Values of H₀ derived from SNIa are affected (and not properly
corrected) by dust extinction in SNIa depending on the type of host galaxies,
variations of the intrinsic luminosity of SNIa with the age of the host
galaxies, etc. Ignoring all these latent variables can only lead to
underestimated errors and possible biases. We must also bear in mind that the
value of H₀ is determined without knowing which scales of the
radial motion of galaxies and clusters of galaxies relative to us are
completely dominated by the Hubble-Lemaître flow. The homogeneity scale may be
much larger than expected, thus giving important net velocity flows on large
scales that are incorrectly attributed to cosmological redshifts.

Why, then, is
there so much noise and commotion surrounding Hubble tension? There are tens of tensions
and problems in the standard model that are more challenging than this, but
the cosmological herds are currently obsessed with solving the Hubble tension
as the key problem in cosmology. The answer to this problem has to do with the
fact that this tension has been promoted by the dominant groups that control
cosmology.
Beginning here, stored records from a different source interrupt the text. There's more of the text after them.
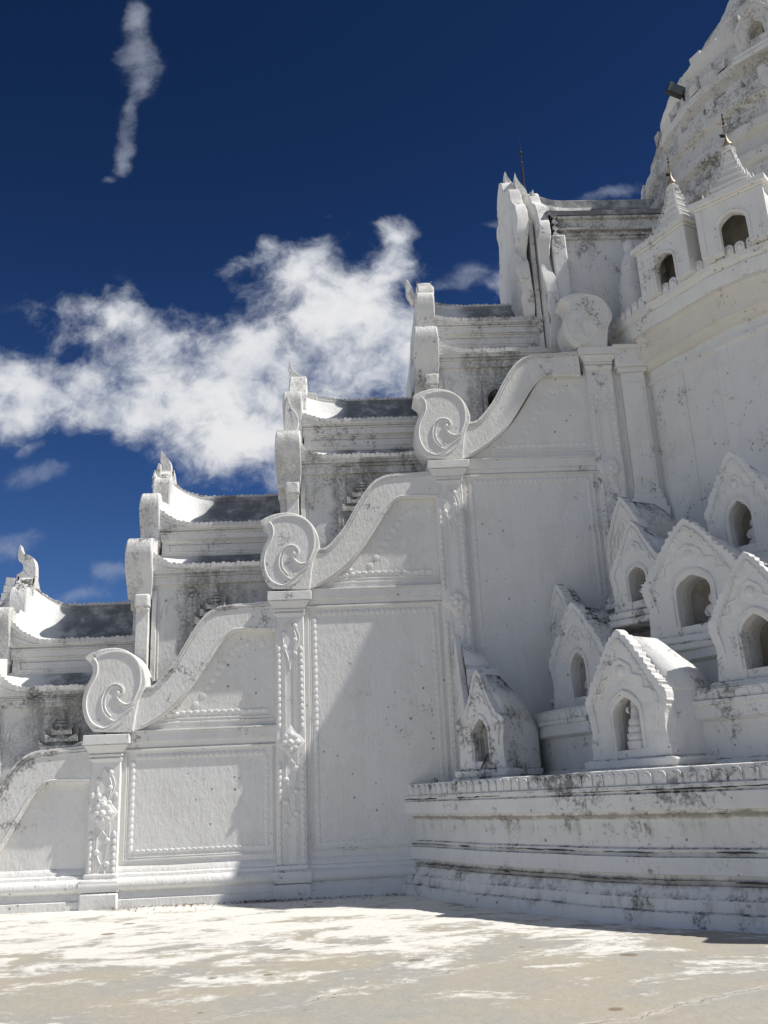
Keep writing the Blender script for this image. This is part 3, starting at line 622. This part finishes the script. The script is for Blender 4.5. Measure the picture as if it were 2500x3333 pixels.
# ---------------------------------------------------------------- pagoda terraces
CX, CY = 12.8, 19.3
pg = thing('pagoda', 'round white pagoda with stepped terraces rising at the right of the photo', 'pagoda', (0, 0, 0))
A0, A1 = R(178), R(330)
wv_ = lambda a, z: .004*math.sin(a*22)+.0015*math.sin(a*61+z)
wl_ = lambda a, z: wv_(a, z)+.036*math.exp(-((a-R(188))/R(6.5))**2)
def ringpart(name, prof, mat, seg=300, sm=30, par=pg, wav=wv_, a0=A0, a1=A1, bevel=0):
    m = MB().lathe(prof, CX, CY, seg, a0, a1, wav); return m.obj(name, mat, par, smooth=sm)
def petals(name, Rr, z0, z1, wd, mat, par, a0=A0, a1=R(300), out=.035, groove=True, dome=False, wav=None):
    m = MB(); n = int((a1-a0)*Rr/wd)
    for k in range(n):
        a = a0+(a1-a0)*(k+.5)/n; rr = Rr*(1+(wav or wv_)(a, z0)); u = Vector((-math.sin(a), math.cos(a), 0)); nn = Vector((math.cos(a), math.sin(a), 0))
        c_ = Vector((CX, CY, 0))+nn*rr; hw = wd*.46*random.uniform(.9, 1.03); zt = z1+random.uniform(-.012, .008)
        P = [(-hw, z0), (hw, z0)]+[(hw*math.cos(t), zt-hw*.8+hw*.8*math.sin(t)) for t in [math.pi*j/6 for j in range(7)]]
        vs = [c_+u*x+nn*out+Vector((0, 0, z)) for x, z in P]+[c_+u*x*1.0-nn*.05+Vector((0, 0, z)) for x, z in P]; q = len(P)
        m.add(vs, [tuple(range(q))]+[(i, i+q, (i+1) % q+q, (i+1) % q) for i in range(q)])
        if groove: m.tube([c_+u*x*.62+nn*(out+.002)+Vector((0, 0, z0+(z-z0)*.82)) for x, z in P[2:][::1]], .008, 4)
        if dome: m.dome(c_+nn*out+Vector((0, 0, (z0+zt)/2)), hw*.6, (zt-z0)*.3, .03, u=u, v=(0, 0, 1), nrm=nn, seg=7)
    return m.obj(name, mat, par, smooth=45)
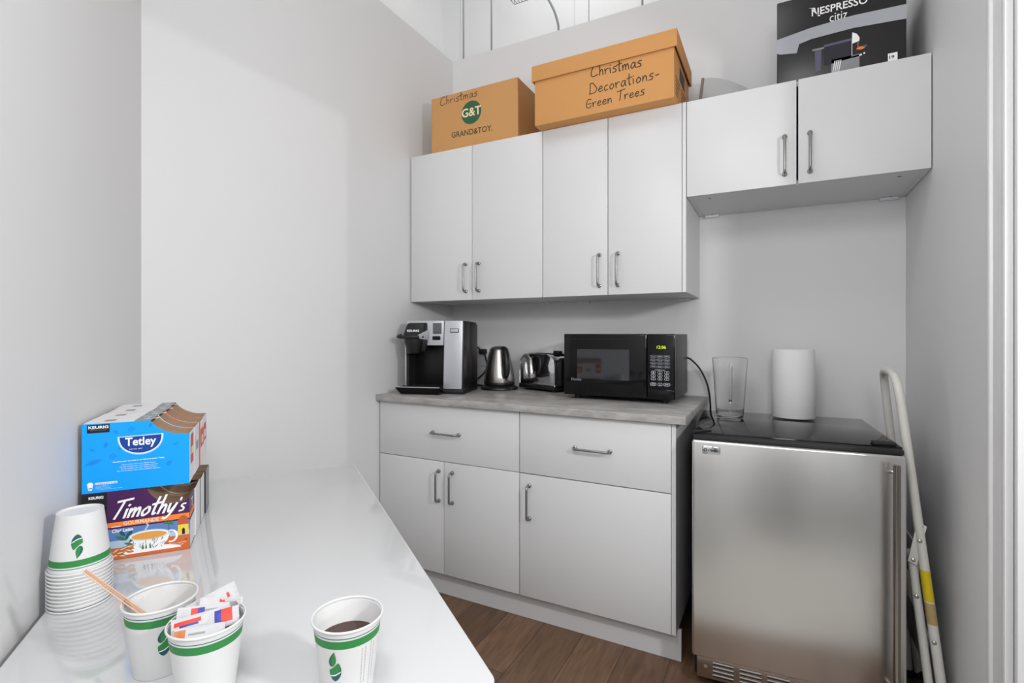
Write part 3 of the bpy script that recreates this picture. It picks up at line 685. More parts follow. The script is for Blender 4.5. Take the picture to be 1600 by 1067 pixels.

These, again, are the SNIa and CMBR teams who promoted the idea of
concordance cosmology and dark energy. In the late 1990s, they told herds
something like, “Now we have a consensus. Everybody should go in this
direction,” and we saw thousands of cosmologists, almost the whole community,
moving in this direction like guided sheep. Now, one of the supreme leaders,
Adam Riess (who won a Nobel Prize in 2011), has said that there is an important
problem in cosmology. It is the problem derived from the analysis performed by
his own team on SNIa data in comparison with CMBR data, expressing something
like, “There is a tension in cosmology, and everybody should go in this
direction.” Again, we see the sheep-cosmologists struggling to understand this
tension and reinvent cosmology by adding new patches.

This is called
“groupthink,” a sociological phenomenon studied in depth, for instance, by
psychologist Irving Lester Janis (1918–1990). Orthodox cosmology has an
important element of groupthink, of following a leader’s opinion. Any opinion,
however outrageous, can be accepted if it is supported by the leading
cosmologist. In this way, the Big Bang theory, even if it is a very speculative
set of hypotheses, still finds a place in the psychology of the wider community
of scientists.

The analysis by
Cass R. Sunstein (b. 1954) in his book Conformity
applies to social dynamics in the sciences. Conformity dynamics are particularly
pronounced when dealing with very difficult problems. Social experiments in a
multitude of contexts clearly show that when a problem is hard to solve, as in
cosmology, people tend to follow the crowd, tending to defer to those who are
perceived as authorities on the matter. A key mechanism in this collective
effect is so-called informational cascades, by which people primarily rely on
the signals conveyed by others rather than on independent information. Once
this happens, the subsequent statements or actions of few or many others add no
new information. They are just following their predecessors. This cascade is
very hard to stop, as shown by social networks on the Internet. A reputational
cascade develops along with and reinforces an informational one. At this stage,
it simply becomes too risky to go against the core consensus.

As said in Novum
Organum by English philosopher Francis Bacon (1561–1626):

The human understanding when it has once adopted an opinion (either
as being the received opinion or as being agreeable to itself) draws all things
else to support and agree with it. And though there be a greater number and
weight of instances to be found on the other side, yet these it either neglects
and despises, or else by some distinction sets aside and rejects; in order that
by this great and pernicious predetermination the authority of its former
conclusions may remain inviolate. (Chapter XLVI)

Note: some parts of this article were taken from the book: López-Corredoira, M., Fundamental Ideas in Cosmology. Scientific, philosophical and sociological critical perspectives, IoP Science (2022).